Da wird sich gestern so mancher die Augen gerieben haben: Wie, der Kaminski soll sich ins Goldene Buch der Stadt eintragen? War das nicht der, der als Baustadtrat mit seinem nassforschen Wesen in den 90er Jahren den eigentlichen Oberbürgermeister mimte und sich dabei so viele Feinde machte?

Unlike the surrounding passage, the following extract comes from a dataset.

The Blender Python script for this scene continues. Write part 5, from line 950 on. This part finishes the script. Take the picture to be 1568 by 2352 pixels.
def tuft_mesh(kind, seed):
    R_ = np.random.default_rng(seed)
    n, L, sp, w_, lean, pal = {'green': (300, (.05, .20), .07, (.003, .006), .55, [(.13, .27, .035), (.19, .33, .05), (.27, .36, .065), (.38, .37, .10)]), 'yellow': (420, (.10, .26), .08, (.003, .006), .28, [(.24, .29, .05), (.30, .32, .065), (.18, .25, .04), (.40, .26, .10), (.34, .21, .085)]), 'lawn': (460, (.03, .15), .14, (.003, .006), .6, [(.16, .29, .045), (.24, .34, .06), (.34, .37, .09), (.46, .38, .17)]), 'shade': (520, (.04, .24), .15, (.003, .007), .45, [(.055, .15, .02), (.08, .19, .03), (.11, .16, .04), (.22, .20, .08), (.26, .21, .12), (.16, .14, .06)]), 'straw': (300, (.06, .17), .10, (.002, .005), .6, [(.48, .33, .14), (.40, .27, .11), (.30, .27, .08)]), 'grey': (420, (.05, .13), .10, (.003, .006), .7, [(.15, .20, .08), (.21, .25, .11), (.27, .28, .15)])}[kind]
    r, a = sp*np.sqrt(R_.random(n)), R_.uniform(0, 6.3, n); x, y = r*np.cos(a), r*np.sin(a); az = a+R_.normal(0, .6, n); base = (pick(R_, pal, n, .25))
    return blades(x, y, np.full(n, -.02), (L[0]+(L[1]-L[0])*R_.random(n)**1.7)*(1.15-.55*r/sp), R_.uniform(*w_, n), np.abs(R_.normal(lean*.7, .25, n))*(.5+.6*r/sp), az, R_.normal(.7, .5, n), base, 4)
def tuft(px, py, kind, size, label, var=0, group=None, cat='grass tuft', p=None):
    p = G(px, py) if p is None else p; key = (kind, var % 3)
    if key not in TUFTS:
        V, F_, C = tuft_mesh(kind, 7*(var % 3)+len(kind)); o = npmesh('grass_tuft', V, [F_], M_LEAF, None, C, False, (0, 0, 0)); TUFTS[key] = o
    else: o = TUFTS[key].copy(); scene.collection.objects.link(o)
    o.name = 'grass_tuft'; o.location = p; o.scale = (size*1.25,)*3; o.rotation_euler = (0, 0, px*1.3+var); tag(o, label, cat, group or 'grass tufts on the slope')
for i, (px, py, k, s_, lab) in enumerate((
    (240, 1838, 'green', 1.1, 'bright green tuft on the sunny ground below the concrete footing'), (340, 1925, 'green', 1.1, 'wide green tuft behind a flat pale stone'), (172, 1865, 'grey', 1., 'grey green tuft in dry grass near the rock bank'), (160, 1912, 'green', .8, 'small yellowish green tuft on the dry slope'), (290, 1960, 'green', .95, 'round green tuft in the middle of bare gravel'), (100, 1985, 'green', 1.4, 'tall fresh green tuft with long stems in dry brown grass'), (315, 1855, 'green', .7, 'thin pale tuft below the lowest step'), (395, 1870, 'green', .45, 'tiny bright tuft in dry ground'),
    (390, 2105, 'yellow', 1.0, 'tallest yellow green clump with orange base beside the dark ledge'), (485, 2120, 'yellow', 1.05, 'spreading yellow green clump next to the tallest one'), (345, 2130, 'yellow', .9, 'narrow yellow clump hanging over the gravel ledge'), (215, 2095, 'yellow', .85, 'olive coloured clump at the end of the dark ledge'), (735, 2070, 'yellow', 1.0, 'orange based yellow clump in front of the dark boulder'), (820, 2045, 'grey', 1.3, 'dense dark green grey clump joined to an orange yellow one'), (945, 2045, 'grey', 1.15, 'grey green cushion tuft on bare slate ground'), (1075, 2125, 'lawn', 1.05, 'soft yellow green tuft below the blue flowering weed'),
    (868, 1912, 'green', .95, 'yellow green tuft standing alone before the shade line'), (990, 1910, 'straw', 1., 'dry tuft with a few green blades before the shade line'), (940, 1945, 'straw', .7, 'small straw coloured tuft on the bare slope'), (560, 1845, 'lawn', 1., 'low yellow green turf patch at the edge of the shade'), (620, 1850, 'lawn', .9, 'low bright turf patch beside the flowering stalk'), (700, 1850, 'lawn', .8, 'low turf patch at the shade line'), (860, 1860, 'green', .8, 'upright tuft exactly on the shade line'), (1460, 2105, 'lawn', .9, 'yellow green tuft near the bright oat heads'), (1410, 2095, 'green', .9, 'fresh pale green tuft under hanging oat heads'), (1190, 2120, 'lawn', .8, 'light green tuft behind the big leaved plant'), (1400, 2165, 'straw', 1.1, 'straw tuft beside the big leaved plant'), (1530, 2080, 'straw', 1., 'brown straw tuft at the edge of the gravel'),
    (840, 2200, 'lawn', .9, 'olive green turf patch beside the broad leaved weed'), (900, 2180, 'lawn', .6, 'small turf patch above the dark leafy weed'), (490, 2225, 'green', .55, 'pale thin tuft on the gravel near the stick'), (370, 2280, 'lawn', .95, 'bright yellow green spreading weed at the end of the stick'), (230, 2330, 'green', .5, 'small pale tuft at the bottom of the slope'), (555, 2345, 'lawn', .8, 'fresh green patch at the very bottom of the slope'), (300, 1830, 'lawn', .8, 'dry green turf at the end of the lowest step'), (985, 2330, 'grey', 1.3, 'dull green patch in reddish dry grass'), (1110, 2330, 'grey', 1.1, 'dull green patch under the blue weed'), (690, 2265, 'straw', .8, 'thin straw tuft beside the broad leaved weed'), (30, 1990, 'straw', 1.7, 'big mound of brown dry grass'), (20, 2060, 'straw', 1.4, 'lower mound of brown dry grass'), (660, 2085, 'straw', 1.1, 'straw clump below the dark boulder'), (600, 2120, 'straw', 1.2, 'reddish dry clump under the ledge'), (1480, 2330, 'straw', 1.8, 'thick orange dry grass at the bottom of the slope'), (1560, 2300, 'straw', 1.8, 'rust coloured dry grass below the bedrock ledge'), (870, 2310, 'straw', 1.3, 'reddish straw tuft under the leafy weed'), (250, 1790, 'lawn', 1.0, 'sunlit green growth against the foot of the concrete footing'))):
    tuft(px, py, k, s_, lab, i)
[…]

Da wird sich gestern so mancher die Augen gerieben haben: Wie, der Kaminski soll sich ins Goldene Buch der Stadt eintragen? War das nicht der, der als Baustadtrat mit seinem nassforschen Wesen in den 90er Jahren den eigentlichen Oberbürgermeister mimte und sich dabei so viele Feinde machte? Der zusammen mit dem Stadtoberhaupt an der Potsdam-Center-Krise scheiterte und dann wegen des Verdachts einer Vorteilsnahme abgewählt wurde. Und doch: Es war richtig, Detlef Kaminski mit dem Eintrag in das Goldene Buch der Stadt Potsdam ein Denkmal zu setzen. Schließlich haben wir es ihm – und natürlich vielen anderen – zu verdanken, dass es zur Wende in Potsdam kam. Mit unglaublichem Mut und Starrsinn legte er sich mit dem dahinsiechenden, aber gefährlichen SED-System zu einer Zeit an, als die meisten in dieser Stadt – trotz aller Frustration – noch nicht einmal wagten, an ein Ende des DDR-Staates zu denken. Detlef Kaminski, Reinhard Meinel und der leider verstorbene Rudolf Tschäpe zwangen die SED-Stadtführung im Herbst 1989 im Stadthaus zum Dialog – der Autor dieser Zeilen war Augenzeuge. Kaminski war immer unangepasst – so auch gestern beim Neujahrsempfang. Nach seiner Ehrung ging er einfach ans Mikrofon, um auch all den Wende-Gefährten zu danken, die gestern nicht geehrt wurden, denn der Platz auf der Bühne hätte nicht gereicht. Oberbürgermeister Jann Jakobs verkündete daraufhin, weiteren mutigen Potsdamern jener Zeit den Eintrag ins Goldene Buch der Stadt zu ermöglichen. Es gab viel Beifall. Kaminskis Verdienst.